Conflict Resolution at Dickinson Beyond the Classroom

Conflict Resolution at Dickinson Beyond the Classroom

The Last Word

by Shalom D. Staub
July 1, 2012

Picture of Shalom Staub


With a Ph.D. in folklore and folklife, my work has taken me from being Pennsylvania’s state folklorist to leading a state agency dedicated to ethnic, racial and religious diversity to founding a nonprofit organization that leverages cultural diversity for individual and community development.  I have learned that while “difference” and “conflict” often carry negative associations, they actually have the potential to create opportunity, as long as the parties to the difference/conflict do not get side-tracked by the immediate sense of division. 

I also have experience as a conflict-management skills trainer, facilitator of community-based conflict resolution and mediator of workplace and interpersonal conflict. Of all of my professional experiences, my work in conflict resolution has been consistently the most personally challenging and rewarding—challenging in finding a place of calm, alertness and creativity in the midst of the messes that people throw at one another, and rewarding in seeing the transformed relationships that can result from effective conflict resolution.

The 1990s saw an explosion of interest in “alternative dispute resolution” across many sectors of our society, including higher education. Campus mediation programs sprung up across the nation, and when I arrived at Dickinson in 2004, I talked with students, faculty, administrators and staff about the range of interpersonal conflict that occurs—not because Dickinson is unusually conflictual but because we are human. We launched the Conflict Resolution Resource Center to provide the campus community access to information and services.

Campus and residential-life staff have long been on the front lines of constructive conflict-resolution efforts. When we think about the total Dickinson experience, we can recognize the “teachable moment” in the mundane conflict incidents that grow out of living together, participating in clubs and organizations, playing on teams and working together on class projects. Through ongoing staff development, we created a network of student and professional residential-life staff to help students recognize the early stressors and to see that they have choices that can lead to constructive conflict management, if not actual resolution.

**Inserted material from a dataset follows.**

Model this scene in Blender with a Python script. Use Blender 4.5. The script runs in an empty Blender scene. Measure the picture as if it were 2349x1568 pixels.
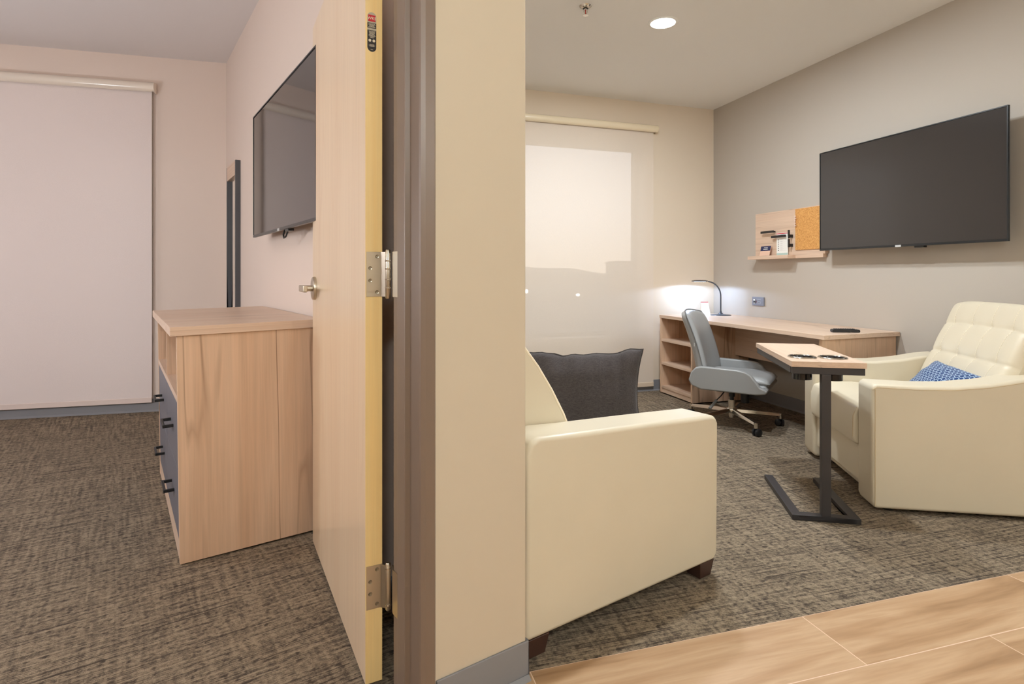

Whether through coaching for direct interaction or through facilitated mediation, students learn that the essentials include preparing well, working to uncover the real issue, listening to hear other perspectives and learning to recognize the difference between positions and interests (separating what “I want” from what “I need”). Also that “win-win” is not just a clever catch phrase but is often attainable through the application of creativity, problem solving, critical reasoning and analytical skill—the very essence of the liberal arts.

Of course, students are not the only ones to experience conflict at Dickinson. Employees experience it as well, at every level of the organization. I remember discussing workplace mediation with members of the Faculty Personnel Committee, and I distinctly recall the colleague who assured me that faculty members do not have conflicts with one another! Of course, that’s not true, and I’ve been pleased to be able to play a role in working with individual professors and even departments. By actively resolving conflict, faculty members have been able to turn their attention back to their teaching and research.

For years, I’ve offered conflict-management skills workshops to employees, including a 40-hour workplace mediator training program for staff and administrators. In recent years, Human Resources Services has embraced conflict coaching (where one works with an individual party in a conflict situation) and conflict mediation. The goal here is to provide employees the tools for problem solving and constructive conflict resolution before interpersonal conflict escalates to affect job performance or leads to personnel action.

I also have the opportunity to teach conflict resolution as an academic subject. In alternate years, I offer Conflict and Conflict Resolution Studies as an introduction to the field, and Religion: Conflict, Violence and Peacemaking. Both courses routinely fill to their maximum and count toward the security-studies certificate program. Students have gone on to M.A. and Ph.D. work in peace and conflict studies, as well as work in nonprofits domestically and NGOs internationally. Several were awarded grants from the Davis 100 Projects for Peace program and designed and implemented peace-building projects in Brazil, Nepal, Northern Ireland and Washington, D.C.

People tend to globalize conflict, making it seem inevitable and ever-defeating. Similarly, people think of peace as remote and unattainable. My experience is quite the opposite. Conflict and peace are very much in the here and now, in the immediate experience of the day-to-day and in accumulated micro-interactions of our routine experience. Dickinson is an environment where conflict happens—and where we all have the chance to see that conflict as an opportunity.

Shalom D. Staub is associate provost for academic affairs and first-year class dean.